Kwame Brathwaite, Photographer and Advocate of Black Culture Dies At 85

an anchor for new forms of representation

Kwame Brathwaite, photographer and activist whose images redefined Black beauty in the 1960s and inspired generations of artists, died on April 1, aged 85. His son, Kwame Brathwaite, Jr., shared the news of his father’s death on social media, saying, “I am deeply saddened to share that my Baba, the patriarch of our family, our rock and my hero has transitioned.”

Brathwaite’s work has served as an anchor for new forms of representation, especially for Black women. In the late 1950s and throughout the 1960s, Kwame Brathwaite’s photography popularised the political slogan “Black Is Beautiful.” Recently, his work gained mainstream attention with museum retrospectives and monographs and, over the years, has appeared in publications and on album covers.

Born in 1938 to Barbadian immigrant parents, Brathwaite attended the School of Industrial Art (now the High School of Art and Design). In 1956, he and his older brother Elombe Brath, inspired by the writings of activist and black nationalist Marcus Garvey, co-founded the African Jazz Arts Society and Studios (AJASS) and Grandassa Models in 1962. AJASS was a collective of artists, playwrights, designers, and dancers, and Grandassa Models was a modelling agency for black women, founded to challenge white beauty standards. 

Throughout the 1960s, Brathwaite, in his tiny darkroom in Harlem, perfected a processing technique that enriched the look of black skin in a photograph. The black-and-white images of his subjects highlighted Blackness in its glory. In 1962, AJASS organised the first of its “Naturally” fashion shows, which saw Black models, known as Grandassa Models, walk the runway with their natural hair. In 1965, Brathwaite met a Grandassa Model named Sikolo and in 1966, they wedded. By the 70s, Brathwaite had photographed a wide range of Black musicians including Duke Ellington, Thelonious Monk, Miles Davis, Nina Simone, Bob Marley and John Coltrane.

During the ’70s, Brathwaite travelled to Africa, visiting countries such as Egypt, Tanzania, Kenya, and more. He documented Jackson Five’s tour in Ghana and covered the 1974 “Rumble in the Jungle” boxing match between Muhammad Ali and George Foreman in Zaire (now the Democratic Republic of the Congo). In 2019, Rihanna spoke to Vogue about the influence of Brathwaite’s work on her Fenty cosmetics label, saying, “When I was coming up with the concept for this release, we were just digging and digging and we came up with these images—they made me feel they were relevant to what we are doing right now.”

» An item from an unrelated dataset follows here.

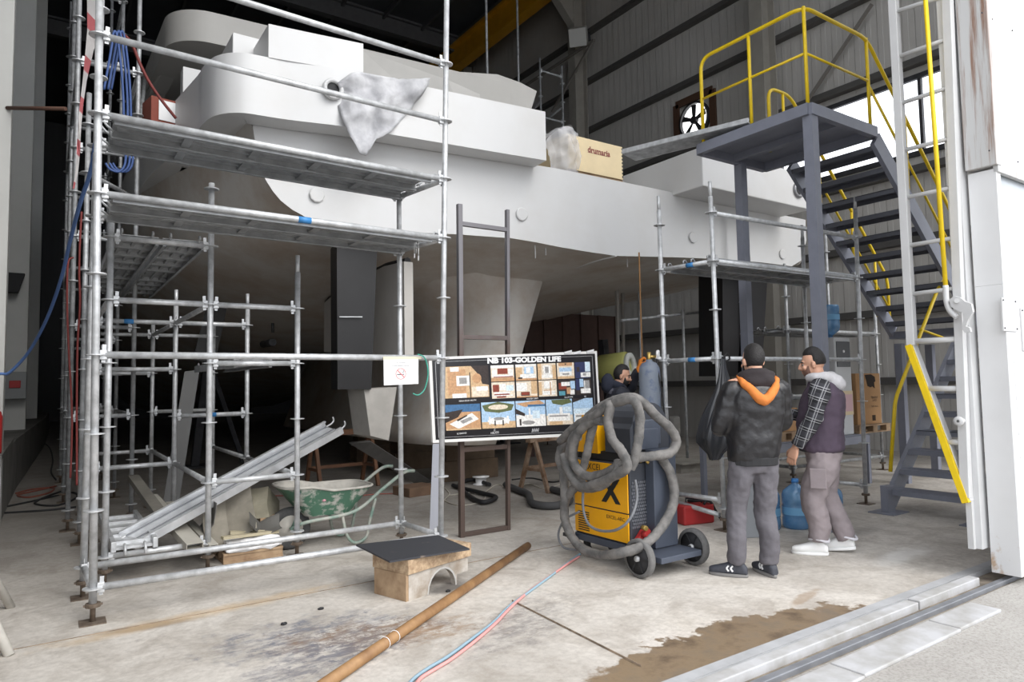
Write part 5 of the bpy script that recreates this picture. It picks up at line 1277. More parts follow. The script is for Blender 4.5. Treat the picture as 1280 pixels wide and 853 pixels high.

Kwame Brathwaite’s work has been featured in museums and galleries around the world, with the most recent being a Philip Martin Gallery exhibition in Los Angeles, US, titled “Pocket Universe,” which celebrated Brathwaite as well as other artists including Ericka Beckman, Brian Bress and Carl Cheng, among others. An exhibition of his works titled “Kwame Brathwaite: Things Well Worth Waiting For” is currently on view at the Art Institute of Chicago, where it will remain until July 24.